Cryo-CMOS IC Design and Simulation for Quantum Computing

Jeroen van Dijk1, Pascal 't Hart1, Rosario Incandela1, Bishnu Patra1, Masoud Babaie1, Edoardo Charbon2, Fabio Sebastiano1, Andrei Vladimirescu3
1TU Delft, 2EPFL, Intel Corp, Kavli Institute Delft, 3University of California at Berkeley/ISEP


A quantum computer comprises a quantum processor and the associated control electronics used to manipulate the qubits at the core of a quantum processor. CMOS circuits placed close to the quantum bits and operating at cryogenic temperatures offer the best solution for the control of millions of qubits. The performance requirements of the electronics are very stringent and its design requires compact device models validated at 4 deg. K and the simultaneous optimization of both the circuits and the quantum system.

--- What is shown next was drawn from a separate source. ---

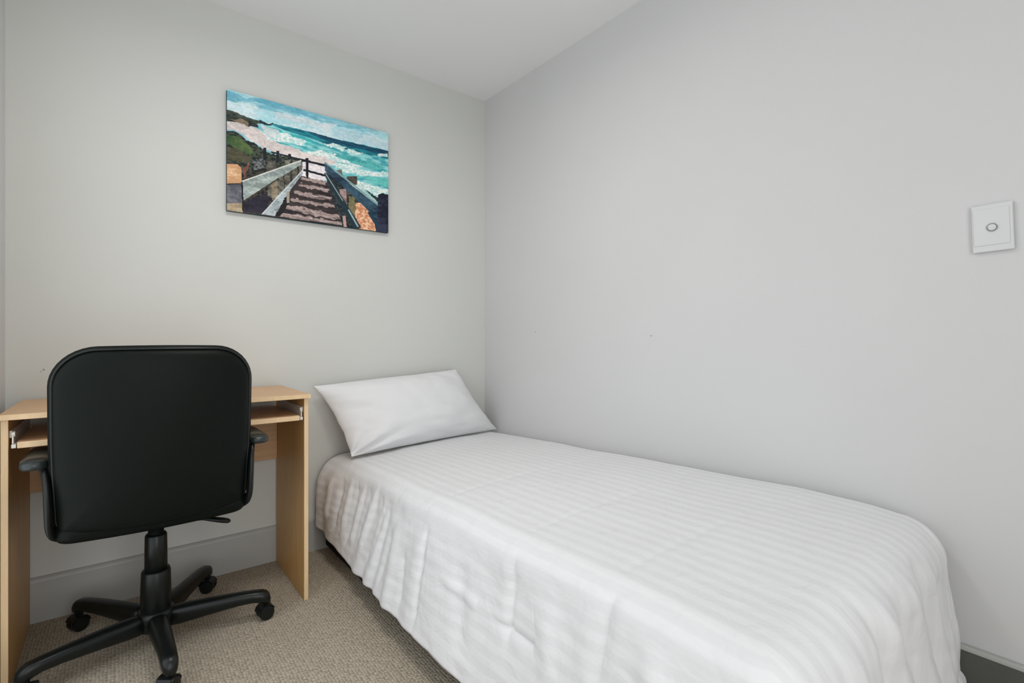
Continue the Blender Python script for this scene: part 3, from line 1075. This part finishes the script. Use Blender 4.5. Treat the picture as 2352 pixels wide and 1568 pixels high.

This paper first presents the behavior validated by measurement of MOSFETs at cryogenic temperatures down to 100 mK and highlights the physical phenomena needing to be added to a compact simulation model. In addition to an accurate behavior description the effect of process variability and device matching is also addressed. For the electronics-quantum co-design and cooptimization the SPINE (SPIN Emulator) toolset was developed. It comprises a SPICE simulator enhanced with a Verilog-A model based on a Hamiltonian solver emulating the quantum behavior of single-electron spin qubits. A number of key circuit blocks of the control electronics were designed and implemented in a 40nm CMOS technology. Their design and measured performance will be highlighted. The compact models that were developed and used for the design are validated by comparing SPICE simulations with measured circuits at 4 deg. K.